Context Aware Filters

Jul 04, 2004 Anonymous

Just to throw a spanner in the works, what about filters that actually know what they are filtering and can filter differently depending on the vocabulary and/or term that the node belongs to.

This'd be extremely useful for something such as the glossary module. It'd then be able to provide a different meaning for terms based on their context.

Just my two cents

Blurry lines

Jul 04, 2004 Steven

There was some discussion a while ago by Goba on this, but his main usage was IMO not filter-related: he wanted to insert special things into the body, such as a floating block of related articles in a series. This stuff does IMO not belong to filters and should instead be done in the theme, a block or with nodeapi.

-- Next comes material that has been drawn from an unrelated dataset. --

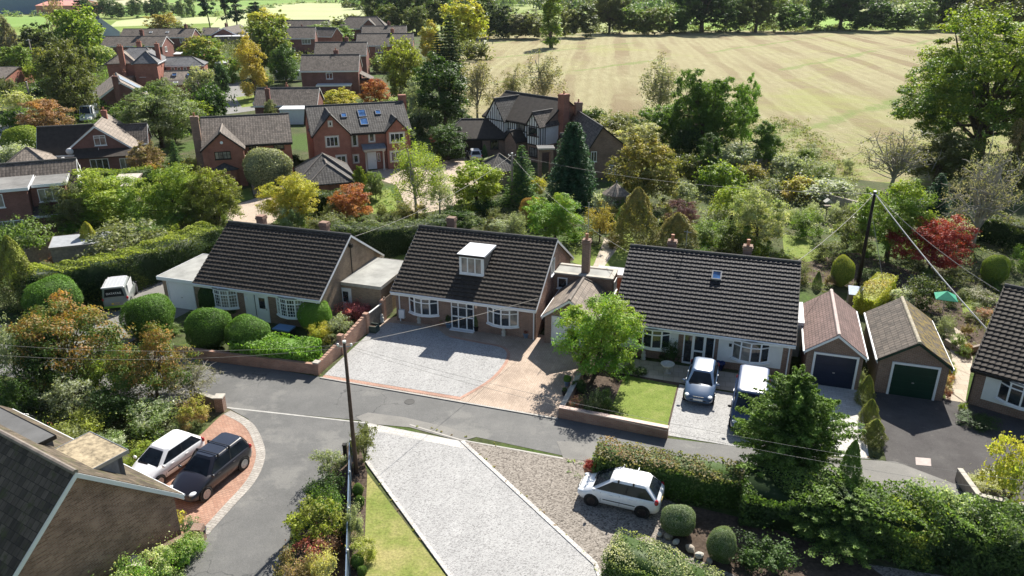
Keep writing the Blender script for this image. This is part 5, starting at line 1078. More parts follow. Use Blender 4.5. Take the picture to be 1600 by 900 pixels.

Still there could indeed be valid uses of this.

The proposed solution was to add a context parameter to the filter hook which would contain various 'context' things such as the node object, the comment object, or anything else: remember, the filters are used for more than just nodes. This is IMO important to keep in mind, and something we should stick to. The problem is that such contexts could and would contain anything people might need access to.

We could still do this, but filtercaching would get trickier. Until I see some practical implementations of useful filters which depend on contextual info, I'm going to leave it out in any case. It can still be added later.

Nice

Jul 16, 2004 Anonymous

Thanks for all the time and thought you've put behind the filter system.

An idea I'd like to throw out similar to your concept of filter profiles is a standardized parsing library for macrotags, such as [img|nid].

That has always been my goal with the macrotag module and I have been able to successfully recreate every bracketed-style macrotag in Drupal using this system. (I've even tied the execution of macrotags to user roles).

That being said, the module needs to be updated which I plan to do, but I wanted to toss out the idea of how cool it would be to have both an advanced filtering system coupled with an easy way to make simple filters.